Aussi encensé que critiqué, depuis 40 ans, pour l'invention plastique et esthétique de chacun de ses spectacles, le dernier en date joué à Paris fin 2006, "Quartett" n'ayant pas failli à la règle, Robert Wilson, architecte, sculpteur, peintre, auteur, metteur en scène, décorateur, comédien, demeure une des références du théâtre avant-gardiste du 20ème siècle.
Son parcours artistique s'inscrit dans une démarche globalement analogue à celle d'Andy Warhol, qui ouvre La Factory en 1963, en ce qui concerne l'approche multidisciplinaire des arts avec la création de The Byrd Hoffman School en1968, puis du Watermill Center en 1992 fondés sur le principe de la liberté créatrice.
A l'issue d'une rencontre fortuite qui a débouché sur une réelle amitié, la réalisatrice Katharina Otto-Bernstein l'a suivi et filmé pendant plusieurs années pour simplement, dit-elle, faire un "film documentaire sur une vie bien remplie dont l'art fait partie".
Dès lors, il ne se présente pas comme un film sur l'art de Robert Wilson, mais le portrait d'un homme qui est un artiste et comporte peu de séquences sur sa manière de travailler avec les artistes.
Les brefs extraits de ses spectacles ne viennent qu'en contrepoint du propos résultant tant d'interviews de personnalités comme les musiciens David Byrne et Tom Waits, l’écrivain Susan Sontag ou la chanteuse Jessye Norman que d'entretiens avec Robert Wilson lui-même et des documents d'archives retraçant son itinéraire avec des images totalement "surréalistes" comme celle de Robert Wilson saluant sur scène en tenant par la main William Buroughs, le patriarche de la Beat generation avec qui il a collaboré pour "The black rider", ou des images de la performance "Ka mountain and guardenia terrace" qui se déroulait sur 7 jours consécutifs en Iran.
Par ailleurs, le film reste également très pudique sur la vie personnelle de Robert Wilson dont seule l'enfance est évoquée dans une vision fondatrice.

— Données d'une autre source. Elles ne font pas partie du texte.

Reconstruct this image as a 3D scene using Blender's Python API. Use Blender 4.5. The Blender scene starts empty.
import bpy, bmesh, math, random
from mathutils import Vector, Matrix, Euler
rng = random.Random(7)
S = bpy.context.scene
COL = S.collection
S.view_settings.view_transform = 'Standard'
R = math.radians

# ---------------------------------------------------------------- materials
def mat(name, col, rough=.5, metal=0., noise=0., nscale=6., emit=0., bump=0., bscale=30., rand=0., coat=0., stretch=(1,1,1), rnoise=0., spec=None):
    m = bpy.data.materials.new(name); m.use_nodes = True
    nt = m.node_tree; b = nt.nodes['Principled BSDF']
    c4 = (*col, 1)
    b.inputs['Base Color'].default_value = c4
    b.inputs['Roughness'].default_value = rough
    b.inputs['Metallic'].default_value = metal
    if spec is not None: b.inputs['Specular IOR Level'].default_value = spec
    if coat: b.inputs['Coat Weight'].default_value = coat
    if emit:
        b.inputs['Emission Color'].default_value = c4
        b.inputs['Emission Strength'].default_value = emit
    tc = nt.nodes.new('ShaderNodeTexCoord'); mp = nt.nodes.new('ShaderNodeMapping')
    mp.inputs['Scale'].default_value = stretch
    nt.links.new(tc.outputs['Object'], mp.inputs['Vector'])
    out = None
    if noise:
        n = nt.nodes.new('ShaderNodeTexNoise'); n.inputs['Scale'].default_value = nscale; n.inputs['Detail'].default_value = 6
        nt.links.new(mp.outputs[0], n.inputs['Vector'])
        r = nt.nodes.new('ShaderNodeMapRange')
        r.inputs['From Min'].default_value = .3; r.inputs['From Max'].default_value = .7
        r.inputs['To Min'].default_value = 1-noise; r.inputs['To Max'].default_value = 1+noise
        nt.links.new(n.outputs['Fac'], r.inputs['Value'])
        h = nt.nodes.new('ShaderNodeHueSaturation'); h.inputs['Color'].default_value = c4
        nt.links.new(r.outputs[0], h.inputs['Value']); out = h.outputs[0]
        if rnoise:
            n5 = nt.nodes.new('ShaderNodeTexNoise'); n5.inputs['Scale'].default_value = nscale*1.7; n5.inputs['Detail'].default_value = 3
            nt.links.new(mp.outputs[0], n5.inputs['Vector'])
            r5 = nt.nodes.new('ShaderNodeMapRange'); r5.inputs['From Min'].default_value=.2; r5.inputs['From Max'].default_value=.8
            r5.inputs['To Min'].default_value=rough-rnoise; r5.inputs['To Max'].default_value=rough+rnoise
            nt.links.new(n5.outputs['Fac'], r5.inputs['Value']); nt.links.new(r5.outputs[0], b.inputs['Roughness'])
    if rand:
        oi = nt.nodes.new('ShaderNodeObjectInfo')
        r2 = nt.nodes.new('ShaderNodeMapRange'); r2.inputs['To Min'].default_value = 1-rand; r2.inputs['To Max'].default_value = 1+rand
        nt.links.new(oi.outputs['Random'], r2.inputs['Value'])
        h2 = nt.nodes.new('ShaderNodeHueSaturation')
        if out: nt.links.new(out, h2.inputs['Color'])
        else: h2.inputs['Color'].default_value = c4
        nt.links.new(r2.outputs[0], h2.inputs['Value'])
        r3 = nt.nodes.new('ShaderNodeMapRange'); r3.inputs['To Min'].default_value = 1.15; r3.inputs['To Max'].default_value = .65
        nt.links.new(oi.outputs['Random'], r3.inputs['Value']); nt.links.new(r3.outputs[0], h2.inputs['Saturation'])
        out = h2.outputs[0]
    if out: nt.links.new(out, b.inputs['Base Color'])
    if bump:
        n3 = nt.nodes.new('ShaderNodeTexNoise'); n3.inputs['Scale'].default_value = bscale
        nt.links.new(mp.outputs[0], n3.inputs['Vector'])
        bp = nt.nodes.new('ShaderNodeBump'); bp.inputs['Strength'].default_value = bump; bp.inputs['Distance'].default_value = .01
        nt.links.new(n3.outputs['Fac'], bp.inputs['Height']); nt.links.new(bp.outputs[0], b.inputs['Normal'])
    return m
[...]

Et cependant on perçoit nettement comment sa vie personnelle est très étroitement imbriquée avec sa vie professionnelle et ce, de manière prégnante, par ses rencontres avec des artistes comme le compositeur Philipp Glass ou des anonymes comme Raymond Andrews, l'adolescent noir sourd-muet, qui lui a inspiré "Le regard d'un sourd" son premier grand spectacle. Et sa vie professionnelle occupe tout le temps de cet homme hyperactif qui confie ne pas avoir le temps d'être amoureux sans en souffrir réellement.
En définitive, et paradoxalement au postulat de départ de Katharina Otto-Bernstein, c'est bien sur le plan de l'art que le film paraît être le plus révélateur.
Outre les points communs avec d'autres artistes de sa génération qui explorent le théâtre expérimental contemporain - la croyance en la vertu thérapeutique du théâtre et le travail de recherche sur la dissociation de l'art vivant de la littérature - une évidence s'impose : Robert Wilson pratique un art par essence abstrait dans lequel il insère des éléments humains et autobiographiques. Un art plastique dans lequel le geste et le mouvement supplante la parole.